En el prólogo de Big Sur (1962), Kerouac decía que sus libros planteaban una suerte de obra monumental como En busca del tiempo perdido, pero, en lugar de escribir desde el recuerdo de la vejez como Proust, él escribía sus vivencias sobre la marcha. En el mismo prólogo contaba que después de En el camino, vivió "enloquecido durante tres años" con infinitos telegramas, llamadas telefónicas, pedidos, correo, visitas, periodistas, curiosos, y, sobre todo, con chicos que saltaban "la valla de casi dos metros que había levantado alrededor de mi patio como modo de preservar la privacidad".
Lois Sorrells tenía 23 años —ya no era una adolescente— cuando leyó Los subterráneos, se enamoró de Kerouac y allá fue también ella a saltar la valla: se lo encontró meditando bajo un árbol. Como en la novela, vivieron un amor tórrido. "Tomábamos muchísimo vino y bailábamos y hacíamos el amor y él me leía", le contó Lois muchos años después a la periodista norteamericana María Popova. Pero también discutían y se peleaban y eran muy agresivos. Parecían ser los personajes del propio Kerouac, mezclando intensidad y sintaxis sincopada. Nunca se casaron: él iba por su segundo divorcio; ella no creía en la monogamia. Y cuando la pareja se terminó, siguieron siendo amigos acompañándose hasta el final.
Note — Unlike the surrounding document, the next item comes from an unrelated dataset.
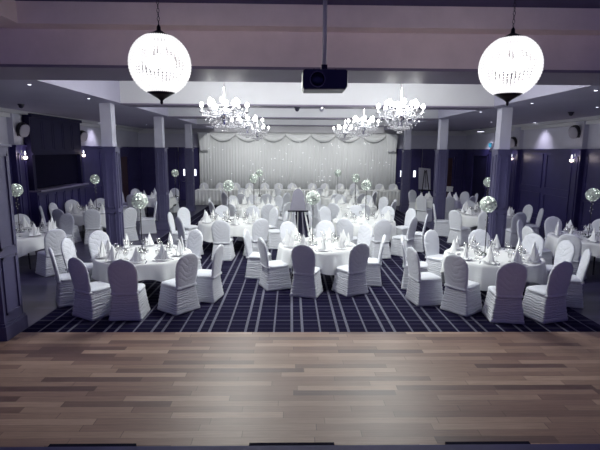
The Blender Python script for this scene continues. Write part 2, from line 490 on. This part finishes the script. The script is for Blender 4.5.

Poco antes de morir Kerouac, en 1969, la que murió fue la mamá de Lois. Ella dejó la ciudad y cruzó el país para volver a la casa de su infancia y acompañar el duelo del padre. Sus cartas de entonces son oscuras, abrumadoramente tristes. Ella se había hundido en una profundísima depresión. Una noche, sin previo aviso, Kerouac se presentó en la puerta de su casa: había volado a verla por miedo a que se suicidara. Llegaba con un grabador enorme en la espalda, uno de esos aparatos con dos platos de cinta. Pensó en llevarle música para levantarle el espíritu.